start
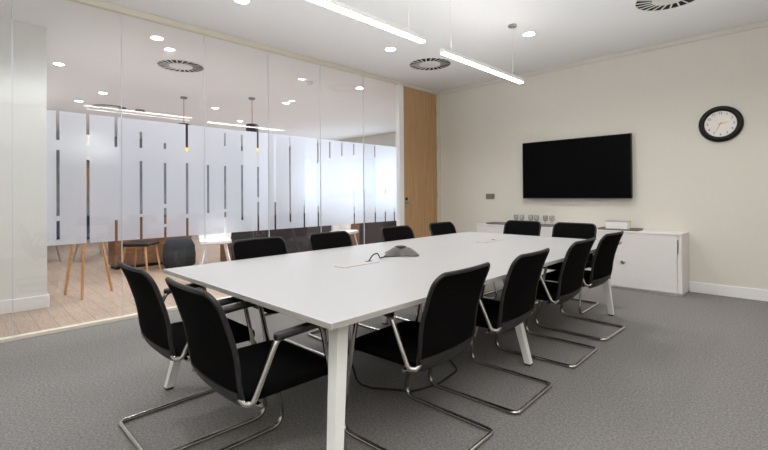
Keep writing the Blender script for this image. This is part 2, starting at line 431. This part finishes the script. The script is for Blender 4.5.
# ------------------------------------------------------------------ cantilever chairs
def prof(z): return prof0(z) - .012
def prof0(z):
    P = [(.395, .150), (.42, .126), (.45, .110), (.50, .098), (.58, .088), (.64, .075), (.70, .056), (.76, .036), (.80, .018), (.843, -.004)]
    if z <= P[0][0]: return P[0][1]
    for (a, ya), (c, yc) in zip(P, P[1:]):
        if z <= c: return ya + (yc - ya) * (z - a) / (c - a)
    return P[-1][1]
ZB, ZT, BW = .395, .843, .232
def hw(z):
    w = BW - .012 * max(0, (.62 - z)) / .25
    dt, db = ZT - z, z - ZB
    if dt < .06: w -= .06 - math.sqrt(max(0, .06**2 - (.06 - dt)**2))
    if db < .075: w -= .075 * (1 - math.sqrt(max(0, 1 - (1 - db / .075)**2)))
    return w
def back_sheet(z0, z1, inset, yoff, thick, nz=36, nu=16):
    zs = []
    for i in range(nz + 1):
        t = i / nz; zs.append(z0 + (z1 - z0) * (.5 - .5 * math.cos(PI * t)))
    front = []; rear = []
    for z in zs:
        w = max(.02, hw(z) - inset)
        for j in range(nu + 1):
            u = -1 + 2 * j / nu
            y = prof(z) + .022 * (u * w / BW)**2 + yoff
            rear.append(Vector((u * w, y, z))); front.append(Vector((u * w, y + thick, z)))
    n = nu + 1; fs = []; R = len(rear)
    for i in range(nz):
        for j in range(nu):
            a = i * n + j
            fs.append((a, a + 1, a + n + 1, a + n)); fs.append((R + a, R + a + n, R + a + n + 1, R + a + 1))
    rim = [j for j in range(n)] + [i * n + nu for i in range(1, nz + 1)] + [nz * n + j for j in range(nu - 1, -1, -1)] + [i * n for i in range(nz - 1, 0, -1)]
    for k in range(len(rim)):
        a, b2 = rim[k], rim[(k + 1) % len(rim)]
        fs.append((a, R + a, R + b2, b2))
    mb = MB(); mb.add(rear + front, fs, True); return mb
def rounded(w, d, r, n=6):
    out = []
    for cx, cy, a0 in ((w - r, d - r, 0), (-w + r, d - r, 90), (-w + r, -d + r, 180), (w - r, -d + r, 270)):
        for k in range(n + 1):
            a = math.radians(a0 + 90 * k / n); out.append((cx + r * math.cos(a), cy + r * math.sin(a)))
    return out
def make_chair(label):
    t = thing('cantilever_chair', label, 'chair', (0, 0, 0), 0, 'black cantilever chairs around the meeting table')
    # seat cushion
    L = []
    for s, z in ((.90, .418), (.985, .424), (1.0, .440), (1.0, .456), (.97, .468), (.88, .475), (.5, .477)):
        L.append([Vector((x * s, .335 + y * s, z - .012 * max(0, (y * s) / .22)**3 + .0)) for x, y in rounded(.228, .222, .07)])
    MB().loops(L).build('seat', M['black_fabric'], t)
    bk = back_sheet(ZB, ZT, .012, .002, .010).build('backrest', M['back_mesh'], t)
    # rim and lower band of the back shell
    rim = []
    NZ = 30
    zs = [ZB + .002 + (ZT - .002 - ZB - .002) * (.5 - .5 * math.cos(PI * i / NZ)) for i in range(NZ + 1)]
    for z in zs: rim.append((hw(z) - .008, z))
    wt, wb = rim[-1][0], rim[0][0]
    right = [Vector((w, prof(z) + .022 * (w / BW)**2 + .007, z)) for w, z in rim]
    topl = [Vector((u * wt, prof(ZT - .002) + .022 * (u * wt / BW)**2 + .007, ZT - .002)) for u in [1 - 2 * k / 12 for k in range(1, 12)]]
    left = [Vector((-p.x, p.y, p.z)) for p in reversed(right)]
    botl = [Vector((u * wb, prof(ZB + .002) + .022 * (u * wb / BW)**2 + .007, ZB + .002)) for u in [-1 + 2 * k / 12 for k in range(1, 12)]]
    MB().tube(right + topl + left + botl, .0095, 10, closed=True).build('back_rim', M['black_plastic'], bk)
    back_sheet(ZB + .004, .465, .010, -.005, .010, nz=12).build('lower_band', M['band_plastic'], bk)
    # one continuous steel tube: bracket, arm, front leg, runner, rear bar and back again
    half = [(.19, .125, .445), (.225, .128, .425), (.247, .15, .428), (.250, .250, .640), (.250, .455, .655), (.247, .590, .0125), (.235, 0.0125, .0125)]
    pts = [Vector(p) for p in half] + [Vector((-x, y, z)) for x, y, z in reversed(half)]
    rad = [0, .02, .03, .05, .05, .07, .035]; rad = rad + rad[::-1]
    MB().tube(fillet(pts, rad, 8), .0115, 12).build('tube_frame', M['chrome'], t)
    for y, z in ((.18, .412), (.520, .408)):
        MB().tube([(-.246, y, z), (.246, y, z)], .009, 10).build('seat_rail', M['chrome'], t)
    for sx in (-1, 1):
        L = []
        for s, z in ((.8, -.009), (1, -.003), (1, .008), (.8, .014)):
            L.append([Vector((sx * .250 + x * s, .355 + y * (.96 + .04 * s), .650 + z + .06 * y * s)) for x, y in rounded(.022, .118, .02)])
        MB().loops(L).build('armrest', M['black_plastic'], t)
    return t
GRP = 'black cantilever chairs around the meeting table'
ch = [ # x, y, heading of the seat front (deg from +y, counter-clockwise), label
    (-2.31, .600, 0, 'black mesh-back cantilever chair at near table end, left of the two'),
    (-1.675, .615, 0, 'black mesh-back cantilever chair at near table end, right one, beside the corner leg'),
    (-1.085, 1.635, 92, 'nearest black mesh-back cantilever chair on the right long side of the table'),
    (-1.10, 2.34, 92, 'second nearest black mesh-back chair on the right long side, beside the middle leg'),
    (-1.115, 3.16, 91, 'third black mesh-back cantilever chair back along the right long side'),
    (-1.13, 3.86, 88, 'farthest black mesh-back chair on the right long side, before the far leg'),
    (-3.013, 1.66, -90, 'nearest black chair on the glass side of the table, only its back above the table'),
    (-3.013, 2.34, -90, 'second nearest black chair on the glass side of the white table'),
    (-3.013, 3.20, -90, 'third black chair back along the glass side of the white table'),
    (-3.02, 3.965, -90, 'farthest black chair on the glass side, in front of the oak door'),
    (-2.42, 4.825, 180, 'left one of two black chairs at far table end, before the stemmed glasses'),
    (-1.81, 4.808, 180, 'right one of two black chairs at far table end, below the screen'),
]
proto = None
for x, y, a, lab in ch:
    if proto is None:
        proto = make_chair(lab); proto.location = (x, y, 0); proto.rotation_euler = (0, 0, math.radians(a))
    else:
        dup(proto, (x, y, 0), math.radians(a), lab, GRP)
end
_WHAT IS EXPECTED:_
Make an exact copy of the data above, pictures excluded.

_RESULT BELOW:_
Keep writing the Blender script for this image. This is part 2, starting at line 431. This part finishes the script. The script is for Blender 4.5.
# ------------------------------------------------------------------ cantilever chairs
def prof(z): return prof0(z) - .012
def prof0(z):
    P = [(.395, .150), (.42, .126), (.45, .110), (.50, .098), (.58, .088), (.64, .075), (.70, .056), (.76, .036), (.80, .018), (.843, -.004)]
    if z <= P[0][0]: return P[0][1]
    for (a, ya), (c, yc) in zip(P, P[1:]):
        if z <= c: return ya + (yc - ya) * (z - a) / (c - a)
    return P[-1][1]
ZB, ZT, BW = .395, .843, .232
def hw(z):
    w = BW - .012 * max(0, (.62 - z)) / .25
    dt, db = ZT - z, z - ZB
    if dt < .06: w -= .06 - math.sqrt(max(0, .06**2 - (.06 - dt)**2))
    if db < .075: w -= .075 * (1 - math.sqrt(max(0, 1 - (1 - db / .075)**2)))
    return w
def back_sheet(z0, z1, inset, yoff, thick, nz=36, nu=16):
    zs = []
    for i in range(nz + 1):
        t = i / nz; zs.append(z0 + (z1 - z0) * (.5 - .5 * math.cos(PI * t)))
    front = []; rear = []
    for z in zs:
        w = max(.02, hw(z) - inset)
        for j in range(nu + 1):
            u = -1 + 2 * j / nu
            y = prof(z) + .022 * (u * w / BW)**2 + yoff
            rear.append(Vector((u * w, y, z))); front.append(Vector((u * w, y + thick, z)))
    n = nu + 1; fs = []; R = len(rear)
    for i in range(nz):
        for j in range(nu):
            a = i * n + j
            fs.append((a, a + 1, a + n + 1, a + n)); fs.append((R + a, R + a + n, R + a + n + 1, R + a + 1))
    rim = [j for j in range(n)] + [i * n + nu for i in range(1, nz + 1)] + [nz * n + j for j in range(nu - 1, -1, -1)] + [i * n for i in range(nz - 1, 0, -1)]
    for k in range(len(rim)):
        a, b2 = rim[k], rim[(k + 1) % len(rim)]
        fs.append((a, R + a, R + b2, b2))
    mb = MB(); mb.add(rear + front, fs, True); return mb
def rounded(w, d, r, n=6):
    out = []
    for cx, cy, a0 in ((w - r, d - r, 0), (-w + r, d - r, 90), (-w + r, -d + r, 180), (w - r, -d + r, 270)):
        for k in range(n + 1):
            a = math.radians(a0 + 90 * k / n); out.append((cx + r * math.cos(a), cy + r * math.sin(a)))
    return out
def make_chair(label):
    t = thing('cantilever_chair', label, 'chair', (0, 0, 0), 0, 'black cantilever chairs around the meeting table')
    # seat cushion
    L = []
    for s, z in ((.90, .418), (.985, .424), (1.0, .440), (1.0, .456), (.97, .468), (.88, .475), (.5, .477)):
        L.append([Vector((x * s, .335 + y * s, z - .012 * max(0, (y * s) / .22)**3 + .0)) for x, y in rounded(.228, .222, .07)])
    MB().loops(L).build('seat', M['black_fabric'], t)
    bk = back_sheet(ZB, ZT, .012, .002, .010).build('backrest', M['back_mesh'], t)
    # rim and lower band of the back shell
    rim = []
    NZ = 30
    zs = [ZB + .002 + (ZT - .002 - ZB - .002) * (.5 - .5 * math.cos(PI * i / NZ)) for i in range(NZ + 1)]
    for z in zs: rim.append((hw(z) - .008, z))
    wt, wb = rim[-1][0], rim[0][0]
    right = [Vector((w, prof(z) + .022 * (w / BW)**2 + .007, z)) for w, z in rim]
    topl = [Vector((u * wt, prof(ZT - .002) + .022 * (u * wt / BW)**2 + .007, ZT - .002)) for u in [1 - 2 * k / 12 for k in range(1, 12)]]
    left = [Vector((-p.x, p.y, p.z)) for p in reversed(right)]
    botl = [Vector((u * wb, prof(ZB + .002) + .022 * (u * wb / BW)**2 + .007, ZB + .002)) for u in [-1 + 2 * k / 12 for k in range(1, 12)]]
    MB().tube(right + topl + left + botl, .0095, 10, closed=True).build('back_rim', M['black_plastic'], bk)
    back_sheet(ZB + .004, .465, .010, -.005, .010, nz=12).build('lower_band', M['band_plastic'], bk)
    # one continuous steel tube: bracket, arm, front leg, runner, rear bar and back again
    half = [(.19, .125, .445), (.225, .128, .425), (.247, .15, .428), (.250, .250, .640), (.250, .455, .655), (.247, .590, .0125), (.235, 0.0125, .0125)]
    pts = [Vector(p) for p in half] + [Vector((-x, y, z)) for x, y, z in reversed(half)]
    rad = [0, .02, .03, .05, .05, .07, .035]; rad = rad + rad[::-1]
    MB().tube(fillet(pts, rad, 8), .0115, 12).build('tube_frame', M['chrome'], t)
    for y, z in ((.18, .412), (.520, .408)):
        MB().tube([(-.246, y, z), (.246, y, z)], .009, 10).build('seat_rail', M['chrome'], t)
    for sx in (-1, 1):
        L = []
        for s, z in ((.8, -.009), (1, -.003), (1, .008), (.8, .014)):
            L.append([Vector((sx * .250 + x * s, .355 + y * (.96 + .04 * s), .650 + z + .06 * y * s)) for x, y in rounded(.022, .118, .02)])
        MB().loops(L).build('armrest', M['black_plastic'], t)
    return t
GRP = 'black cantilever chairs around the meeting table'
ch = [ # x, y, heading of the seat front (deg from +y, counter-clockwise), label
    (-2.31, .600, 0, 'black mesh-back cantilever chair at near table end, left of the two'),
    (-1.675, .615, 0, 'black mesh-back cantilever chair at near table end, right one, beside the corner leg'),
    (-1.085, 1.635, 92, 'nearest black mesh-back cantilever chair on the right long side of the table'),
    (-1.10, 2.34, 92, 'second nearest black mesh-back chair on the right long side, beside the middle leg'),
    (-1.115, 3.16, 91, 'third black mesh-back cantilever chair back along the right long side'),
    (-1.13, 3.86, 88, 'farthest black mesh-back chair on the right long side, before the far leg'),
    (-3.013, 1.66, -90, 'nearest black chair on the glass side of the table, only its back above the table'),
    (-3.013, 2.34, -90, 'second nearest black chair on the glass side of the white table'),
    (-3.013, 3.20, -90, 'third black chair back along the glass side of the white table'),
    (-3.02, 3.965, -90, 'farthest black chair on the glass side, in front of the oak door'),
    (-2.42, 4.825, 180, 'left one of two black chairs at far table end, before the stemmed glasses'),
    (-1.81, 4.808, 180, 'right one of two black chairs at far table end, below the screen'),
]
proto = None
for x, y, a, lab in ch:
    if proto is None:
        proto = make_chair(lab); proto.location = (x, y, 0); proto.rotation_euler = (0, 0, math.radians(a))
    else:
        dup(proto, (x, y, 0), math.radians(a), lab, GRP)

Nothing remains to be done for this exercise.